アンディ・ウォーホルの原点

カリン・ユエン氏: アンディ・ウォーホルは、今日のようにポップアートの象徴として知られる前は広告のイラストレーターでした。 ブロッテド・ライン(注:紙につけたインクを別の紙に転写する技法)を用いた靴の広告や、アルバムのカバーイラストで成功していました。

彼は長年にわたってポップを主題においた作品を作り、ロバート・ラウシェンバーグやジャスパー・ジョーンズを賞賛しつつも常に距離を置いていました。

そのころはまだ、自身のテーマや芸術家としてのスタイルが確立していなかったのです。

エドゥアルド・パオロッツィやリチャード・ハミルトンといったポップアーティストの作品に刺激され、ウォーホルはコカ・コーラのボトルを題材にした作品を作ります。

しかしコラージュにしたり、ブランドを1つの要素と捉えて描くこれまでの技法とは異なり、コカ・コーラのボトル自体が唯一の主題でした。

ウォーホルはコカ・コーラのボトルを、ただ見た目のイメージ、広く受け入れられているロゴとして捉えたのです。 とても主観的ですね。 ウォーホルは筆を使って抽象的な表現をすることを否定しませんでした。 代わりにイメージを冷徹に描くことにこだわりを見せます。

ウォーホルは、新聞上のモノクロの写真を使ったりインクで描いた文字を垂らすといった、実験的な技法や主題を模索し続けます。 何を描けばいいだろうかと彼が尋ねると、ある人が「ポップカルチャーとして普及している、1ドル札やチューインガムなんてどうだろう」と言いました。

以来、ウォーホルは大衆に知れ渡ったイメージや大量生産されているものを題材にしはじめます。広告的な要素を強調したり目立たせたりしようとしたわけです。

キャンベルのスープ缶に込められた意味とは

ウォーホルは大量消費を象徴する製品を作品に落とし込むために2つの手法を考えました。 1つ目は、完璧な人々や製品を、古典的な手法や定番のやり方で理想化して描く。

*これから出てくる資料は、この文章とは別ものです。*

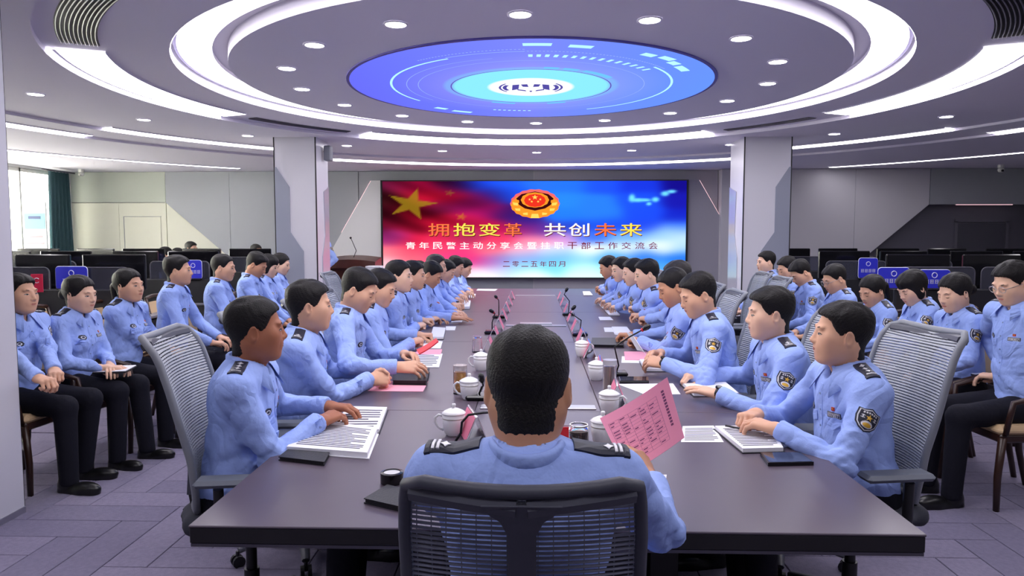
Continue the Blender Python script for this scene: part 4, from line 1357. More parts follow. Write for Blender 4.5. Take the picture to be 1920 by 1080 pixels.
# ---------------------------------------------------------------- video wall
def screen_picture(x0, x1, z0, z1):
    S = [(720,345,60,20,40),(750,345,110,18,48),(790,350,120,14,44),(840,345,70,16,50),(870,345,40,24,90),(900,342,30,70,225),(950,345,36,90,245),(1010,345,44,110,250),(1070,345,40,110,248),(1130,345,36,80,235),(1200,345,30,55,215),(1285,342,26,20,130),
         (722,370,60,24,30),(760,372,90,18,28),(800,366,170,20,44),(850,365,160,18,48),(900,372,110,22,80),(930,362,40,30,120),(960,360,30,80,230),(1060,375,44,130,255),(1120,380,44,120,250),(1200,375,34,80,235),(1285,375,30,30,165),
         (725,395,50,14,24),(770,395,110,14,30),(820,388,70,16,40),(870,385,100,18,64),(910,395,150,22,90),(950,400,60,26,100),(985,412,50,34,130),(1060,402,40,120,250),(1130,400,44,120,250),(1210,400,34,75,235),(1285,405,28,40,190),
         (725,420,70,14,30),(770,425,120,16,36),(830,415,190,24,54),(880,412,170,26,66),(930,425,190,26,70),(980,430,150,34,110),(1020,430,90,50,150),(1070,425,40,70,200),(1140,420,36,80,225),(1210,425,36,70,225),(1285,425,50,110,240),
         (722,445,150,36,90),(735,446,120,50,130),(765,450,220,30,60),(830,446,215,40,80),(880,440,170,50,90),(940,450,240,60,100),(1000,450,255,140,170),(1060,447,220,150,210),(1110,445,60,110,235),(1180,447,110,170,250),(1240,440,150,200,255),(1285,436,200,230,255),
         (722,470,255,130,140),(760,470,255,80,110),(820,462,235,70,110),(870,475,240,60,120),(920,470,255,110,130),(980,470,255,180,200),(1040,470,255,235,240),(1110,468,255,255,255),(1180,465,245,250,255),(1240,462,235,245,255),(1285,462,170,210,235),
         (722,495,255,190,200),(770,490,255,100,120),(830,490,245,70,130),(880,490,225,50,120),(915,492,190,70,160),(940,487,120,140,215),(990,482,110,160,235),(1045,478,70,160,235),(1090,484,140,210,250),(1150,482,60,150,235),(1210,478,40,110,235),(1285,482,36,110,225),
         (722,515,255,235,240),(780,512,255,190,205),(850,512,255,170,195),(890,512,255,225,235),(930,505,200,215,245),(980,500,150,215,250),(1040,500,120,215,250),(1100,505,190,245,255),(1160,500,140,220,250),(1230,500,80,160,240),(1285,505,60,140,230),
         (900,519,255,250,252),(1000,518,240,252,255),(1100,518,225,252,255),(1200,518,200,245,255),(1285,518,150,215,245)]
    S = np.array(S, float)
    NX, NZ = 230, 76
    U, W = np.meshgrid(np.linspace(0, 1, NX), np.linspace(0, 1, NZ), indexing='ij')
    px = 715 + 575 * U; py = 520 - 182 * W
    dx = (px[..., None] - S[:, 0]) / 36.0; dy = (py[..., None] - S[:, 1]) / 15.0
    w = np.exp(-1.3 * (dx * dx + dy * dy)) + 1e-5 / (dx * dx + dy * dy + .1)
    C = (w[..., None] * S[:, 2:5]).sum(-2) / w.sum(-1)[..., None]
    # flag folds: dark and bright diagonal streaks on the red half
    red = np.clip((940 - px) / 120, 0, 1) * np.clip((450 - py) / 30, 0, 1)
    st = np.sin((py - .30 * (px - 715) - 6 * np.sin(px / 40.)) / 6.0) * .5 + .5 * np.sin((py - .42 * (px - 715)) / 13.0 + 1)
    C = C * (1 + .38 * red * st)[..., None]
    # stars
    def star(cx, cy, r, col, sq=.55):
        nonlocal C
        qx, qy = (px - cx) / 1.25, (py - cy) / sq / 1.4
        a = np.arctan2(qx, -qy) - .25; rr = np.hypot(qx, qy)
        k = np.abs(((a / (2 * PI / 5)) + .5) % 1 - .5) * 2
        th_ = k * PI / 5; bx_, by_ = .36 * math.cos(PI / 5), .36 * math.sin(PI / 5)
        lim = r * by_ / (np.cos(th_) * by_ - np.sin(th_) * (bx_ - 1))
        m = np.clip((lim - rr) / 5 + .5, 0, 1) * .75
        C = C * (1 - m[..., None]) + np.array(col) * m[..., None]
    star(770, 381, 40, (150, 128, 30)); star(866, 405, 10, (190, 110, 44)); star(843, 360, 8, (130, 84, 44))
    # bright dove-like islands at the upper right
    for (cx, cy, rx, ry) in ((1188, 370, 6, 7), (1199, 374, 14, 3.5), (1214, 374, 10, 2.5), (1232, 373, 7, 4.5), (1220, 381, 5, 3), (1250, 362, 8, 4.5), (1262, 358, 9, 3)):
        m = np.exp(-(((px - cx) / rx) ** 2 + ((py - cy) / ry) ** 2) ** 1.5)
        C = C * (1 - m[..., None]) + np.array((110, 215, 255.)) * m[..., None]
    C = (np.clip(C, 0, 255) / 255.) ** 2.2
    V = np.stack([x0 + (x1 - x0) * U, np.zeros_like(U), z0 + (z1 - z0) * W], -1).reshape(-1, 3)
    I = np.arange(NX * NZ).reshape(NX, NZ)
    Q = np.stack([I[:-1, :-1], I[1:, :-1], I[1:, 1:], I[:-1, 1:]], -1).reshape(-1, 4)
    me = np_mesh('screen_picture', V, Q, attr_emit('screen_picture', SCREEN_E), smooth=False)
    at = me.color_attributes.new('picture', 'FLOAT_COLOR', 'POINT')
    at.data.foreach_set('color', np.concatenate([C.reshape(-1, 3), np.ones((NX * NZ, 1))], 1).astype(np.float32).ravel())
    return me
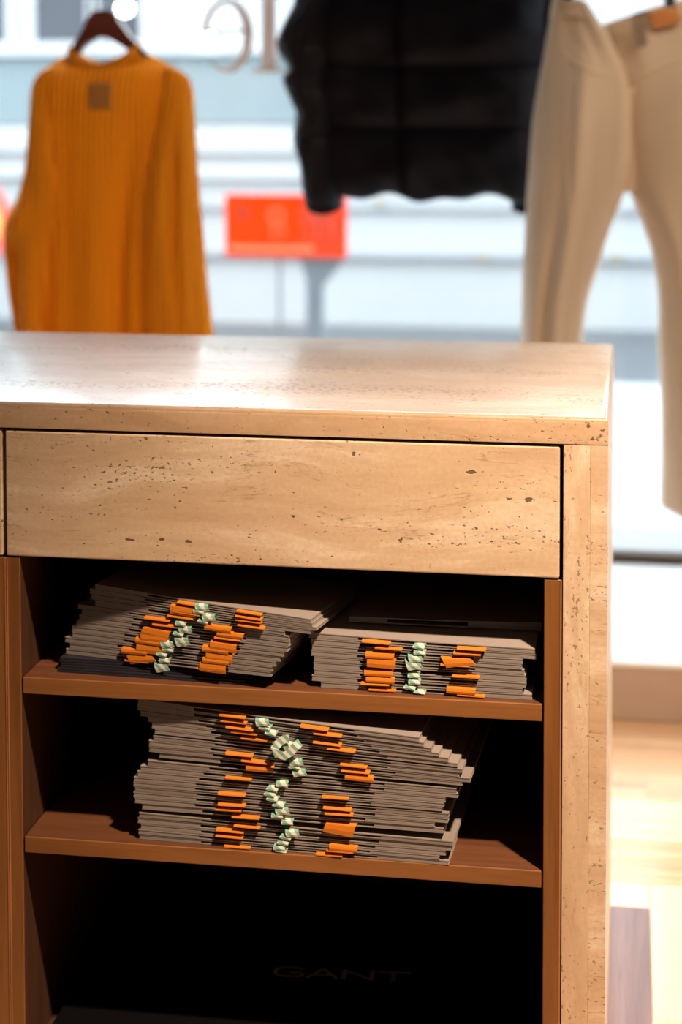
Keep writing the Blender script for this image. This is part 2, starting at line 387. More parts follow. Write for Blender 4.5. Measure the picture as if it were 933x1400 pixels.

2つ目は、とても搾取的なものとして描く、というものです。

この「ルール」によって、見た人の心に訴えかける可能性に満ちるようになりました。ウォーホルは、パン1枚とキャンベルのスープ缶というまったく同じメニューのランチを20年にわたって食べ続けていました。 そして彼は、たくさんの種類があるキャンベルのスープ缶を描いてみようと考えます。

しかしニューヨークには展示できる場所が見つからなかったため、ロサンゼルスに展示することにしました。 1962年7月、アーヴィン・ブラムのフェラス・ギャラリーにて、「32個のキャンベルのスープ缶」というタイトルで展示されます。

薄く白い壁に1列に並ぶ姿は、さながらスーパーに並んでいるようでした。 ウォーホルは、大量消費をその言葉通りに描きました。 この作品は、もともと広告を作るのに用いられていたシルクスクリーン(注:版画のような技法)という手法が採られています。

使いまわすことができるので、それぞれのキャンバスに大枠だけを半ば機械的に描いてきます。

その後に、スープ缶ごとの名前を、ステンシルや手筆で書き足すのです。

アーティストが自らの手で感情を描くのではなく、道具を用いて冷徹に描くのです。

反復という要素は現代の広告にも取り入れられており、同じイメージが持つ衝撃を何度も何度も繰り返すことで、消費者の意識に浸透させようとしています。 こうした均一性は同時に、「芸術とはユニークで、珍しくて、貴重なものであり、大量生産されるものではない」という、伝統的な芸術感に対するアンチテーゼでもあります。

このスープ缶の作品は、アンディ・ウォーホル自身の芸術性を定義付けるだけではなく、大量生産・大量消費を描かなくてはならないというポップアートの概念自体も定義付けました。